Meadows also asked Rosen to investigate an unfounded conspiracy theory, known as “Italygate,” which claims people in Italy had used military technology and satellites to remotely switch votes for Trump to Biden on US voting machines. One of the emails appeared to indicate that Rosen had declined to set up a meeting between the FBI and a man who was promoting the Italy conspiracy theory in online videos.

A former Republican congressman from North Carolina, Meadows resigned from Congress in 2020 to be Trump’s fourth chief of staff. He sided with Trump’s disingenuous attacks against mail-in voting and fed his baseless claim that the election was stolen from him, which has contributed to the erosion of public trust in the American electoral process.

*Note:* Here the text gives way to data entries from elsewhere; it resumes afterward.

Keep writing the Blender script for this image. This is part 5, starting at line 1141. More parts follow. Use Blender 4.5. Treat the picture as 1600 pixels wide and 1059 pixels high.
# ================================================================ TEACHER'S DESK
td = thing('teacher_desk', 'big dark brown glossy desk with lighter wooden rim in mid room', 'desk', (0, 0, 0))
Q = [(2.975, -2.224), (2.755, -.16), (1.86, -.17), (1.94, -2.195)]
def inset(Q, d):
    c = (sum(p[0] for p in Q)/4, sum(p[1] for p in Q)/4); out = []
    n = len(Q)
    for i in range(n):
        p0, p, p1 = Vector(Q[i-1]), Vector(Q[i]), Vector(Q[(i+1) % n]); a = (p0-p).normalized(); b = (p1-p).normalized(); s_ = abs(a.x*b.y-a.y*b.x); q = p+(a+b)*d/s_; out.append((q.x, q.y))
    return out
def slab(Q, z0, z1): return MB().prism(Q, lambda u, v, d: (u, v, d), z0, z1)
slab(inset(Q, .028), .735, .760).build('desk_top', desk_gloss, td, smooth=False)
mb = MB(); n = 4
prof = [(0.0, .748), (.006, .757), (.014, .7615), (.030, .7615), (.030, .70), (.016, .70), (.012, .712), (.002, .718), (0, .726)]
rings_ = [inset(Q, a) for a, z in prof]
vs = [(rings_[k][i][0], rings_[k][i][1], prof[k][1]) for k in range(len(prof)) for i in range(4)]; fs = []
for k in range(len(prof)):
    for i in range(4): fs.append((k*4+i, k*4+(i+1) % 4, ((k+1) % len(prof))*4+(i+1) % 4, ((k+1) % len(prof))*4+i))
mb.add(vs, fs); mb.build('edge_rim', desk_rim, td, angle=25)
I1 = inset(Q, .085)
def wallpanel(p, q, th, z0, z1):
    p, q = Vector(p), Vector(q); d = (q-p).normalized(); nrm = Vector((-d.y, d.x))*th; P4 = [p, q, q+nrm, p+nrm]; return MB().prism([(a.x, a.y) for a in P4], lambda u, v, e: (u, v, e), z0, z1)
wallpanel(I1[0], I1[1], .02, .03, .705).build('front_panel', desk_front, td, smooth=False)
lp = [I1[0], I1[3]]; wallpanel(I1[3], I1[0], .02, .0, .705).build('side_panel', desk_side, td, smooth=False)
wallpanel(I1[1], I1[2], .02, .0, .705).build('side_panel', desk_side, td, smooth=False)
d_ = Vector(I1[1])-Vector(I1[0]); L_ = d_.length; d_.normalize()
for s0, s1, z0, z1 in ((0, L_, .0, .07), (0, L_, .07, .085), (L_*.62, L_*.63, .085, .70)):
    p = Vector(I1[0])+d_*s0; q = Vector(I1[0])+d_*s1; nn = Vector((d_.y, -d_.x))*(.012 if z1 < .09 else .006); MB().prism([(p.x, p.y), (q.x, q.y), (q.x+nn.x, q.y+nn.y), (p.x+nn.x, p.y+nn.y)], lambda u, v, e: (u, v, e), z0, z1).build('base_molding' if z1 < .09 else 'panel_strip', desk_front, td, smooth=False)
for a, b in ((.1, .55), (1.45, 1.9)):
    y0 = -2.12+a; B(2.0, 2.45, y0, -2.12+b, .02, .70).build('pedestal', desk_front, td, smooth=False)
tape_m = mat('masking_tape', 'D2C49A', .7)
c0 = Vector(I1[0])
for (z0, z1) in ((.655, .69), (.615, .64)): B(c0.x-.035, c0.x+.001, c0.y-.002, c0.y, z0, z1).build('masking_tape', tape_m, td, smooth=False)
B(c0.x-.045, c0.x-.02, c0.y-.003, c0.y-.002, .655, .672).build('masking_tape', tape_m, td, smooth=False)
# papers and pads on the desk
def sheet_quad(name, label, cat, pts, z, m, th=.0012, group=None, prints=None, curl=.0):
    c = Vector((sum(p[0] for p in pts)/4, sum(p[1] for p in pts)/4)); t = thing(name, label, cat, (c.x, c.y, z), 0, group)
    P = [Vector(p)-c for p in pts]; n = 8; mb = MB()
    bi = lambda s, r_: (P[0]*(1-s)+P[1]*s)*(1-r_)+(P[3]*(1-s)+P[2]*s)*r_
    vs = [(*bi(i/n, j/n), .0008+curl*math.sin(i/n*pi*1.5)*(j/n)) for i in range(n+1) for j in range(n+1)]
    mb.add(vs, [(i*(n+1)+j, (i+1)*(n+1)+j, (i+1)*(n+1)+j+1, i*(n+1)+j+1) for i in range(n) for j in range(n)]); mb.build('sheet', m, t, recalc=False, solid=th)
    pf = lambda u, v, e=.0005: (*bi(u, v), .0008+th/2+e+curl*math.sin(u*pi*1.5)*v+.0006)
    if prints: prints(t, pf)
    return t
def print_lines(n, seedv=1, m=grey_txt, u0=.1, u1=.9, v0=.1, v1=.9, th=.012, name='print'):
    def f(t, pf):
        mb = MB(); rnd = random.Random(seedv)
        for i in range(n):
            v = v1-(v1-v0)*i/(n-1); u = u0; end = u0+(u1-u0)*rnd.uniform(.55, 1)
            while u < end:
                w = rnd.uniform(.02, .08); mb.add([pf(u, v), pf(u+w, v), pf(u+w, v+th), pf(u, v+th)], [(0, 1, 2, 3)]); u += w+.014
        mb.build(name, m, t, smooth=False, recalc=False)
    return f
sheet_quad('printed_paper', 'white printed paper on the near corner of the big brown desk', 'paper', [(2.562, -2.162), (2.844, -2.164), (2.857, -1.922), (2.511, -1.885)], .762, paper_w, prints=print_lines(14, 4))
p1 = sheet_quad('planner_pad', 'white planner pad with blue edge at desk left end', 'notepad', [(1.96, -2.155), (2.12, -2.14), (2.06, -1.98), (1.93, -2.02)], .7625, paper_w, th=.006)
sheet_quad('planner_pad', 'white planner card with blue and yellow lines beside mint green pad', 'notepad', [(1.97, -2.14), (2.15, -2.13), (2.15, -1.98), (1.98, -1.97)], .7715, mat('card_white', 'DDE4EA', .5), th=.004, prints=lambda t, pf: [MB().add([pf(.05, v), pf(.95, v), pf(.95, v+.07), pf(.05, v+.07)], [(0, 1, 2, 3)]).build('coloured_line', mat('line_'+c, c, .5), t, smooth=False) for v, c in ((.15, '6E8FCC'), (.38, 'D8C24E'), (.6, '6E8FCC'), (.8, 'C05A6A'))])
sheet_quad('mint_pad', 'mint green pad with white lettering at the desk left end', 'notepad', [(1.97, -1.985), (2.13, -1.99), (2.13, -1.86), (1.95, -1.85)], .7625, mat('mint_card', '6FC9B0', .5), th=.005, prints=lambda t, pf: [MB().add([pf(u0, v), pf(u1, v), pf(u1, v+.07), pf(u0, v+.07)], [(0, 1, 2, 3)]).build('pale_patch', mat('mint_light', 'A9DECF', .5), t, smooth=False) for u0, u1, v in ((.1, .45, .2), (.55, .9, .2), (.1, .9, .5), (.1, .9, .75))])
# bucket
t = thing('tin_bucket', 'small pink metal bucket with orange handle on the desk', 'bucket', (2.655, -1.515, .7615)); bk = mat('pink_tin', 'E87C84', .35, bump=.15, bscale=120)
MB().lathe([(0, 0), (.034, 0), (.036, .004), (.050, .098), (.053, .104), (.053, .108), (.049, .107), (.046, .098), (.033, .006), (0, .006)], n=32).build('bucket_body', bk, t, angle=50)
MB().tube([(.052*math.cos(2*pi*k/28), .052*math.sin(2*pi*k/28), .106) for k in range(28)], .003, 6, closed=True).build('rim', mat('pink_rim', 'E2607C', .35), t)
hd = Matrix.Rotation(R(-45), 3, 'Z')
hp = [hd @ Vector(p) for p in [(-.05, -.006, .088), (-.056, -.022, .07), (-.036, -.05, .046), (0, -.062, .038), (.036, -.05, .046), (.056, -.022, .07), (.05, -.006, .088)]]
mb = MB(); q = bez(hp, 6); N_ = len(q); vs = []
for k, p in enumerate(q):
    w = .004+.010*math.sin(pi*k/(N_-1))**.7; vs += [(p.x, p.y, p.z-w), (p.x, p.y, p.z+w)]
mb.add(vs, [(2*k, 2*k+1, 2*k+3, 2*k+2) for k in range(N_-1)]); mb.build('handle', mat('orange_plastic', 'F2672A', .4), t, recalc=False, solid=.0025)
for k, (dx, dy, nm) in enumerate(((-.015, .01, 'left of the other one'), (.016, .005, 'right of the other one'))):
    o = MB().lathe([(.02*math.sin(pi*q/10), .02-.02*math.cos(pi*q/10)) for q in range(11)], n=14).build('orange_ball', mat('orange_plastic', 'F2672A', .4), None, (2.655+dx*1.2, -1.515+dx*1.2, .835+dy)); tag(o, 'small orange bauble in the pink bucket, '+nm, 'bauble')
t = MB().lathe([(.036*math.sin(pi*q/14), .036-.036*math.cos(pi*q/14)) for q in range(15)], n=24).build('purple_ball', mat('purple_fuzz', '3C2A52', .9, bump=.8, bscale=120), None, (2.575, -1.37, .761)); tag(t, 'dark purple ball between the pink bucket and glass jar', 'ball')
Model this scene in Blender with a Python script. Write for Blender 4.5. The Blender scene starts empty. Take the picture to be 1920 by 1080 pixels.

Online conspiracy theories and Trump’s promotion of the lies about the 2020 election fueled a group of his supporters to violently attack the US Capitol building on January 6 in an attempt to block Congress from certifying Biden’s election win.

The Senate Judiciary Committee investigation is one of three probes into the previous administration’s efforts to overturn the 2020 election results in Trump’s final days in office, the Times reported. The House Oversight Committee and the Justice Department’s inspector general are also investigating, according to the Times.

The Times reported in January that Trump had pressured Rosen from the onset of his role as acting attorney general to appoint special counsels to investigate baseless claims that the election’s integrity had been widely compromised, and specifically to probe Dominion Voting Systems, which Trump falsely claimed had perpetuated widespread fraud. Trump also plotted to fire Rosen and replace him with a Justice Department lawyer who would then seek to use the department to undo Georgia’s presidential election results, the paper reported.

Trump also pushed the Department of Justice to directly ask the Supreme Court to invalidate Biden’s election win, the Wall Street Journal reported in January. The DOJ didn’t do what Trump wanted and didn’t support a longshot lawsuit from Republican attorneys general that unsuccessfully tried to nullify Biden’s victory.

This story has been updated with additional reporting.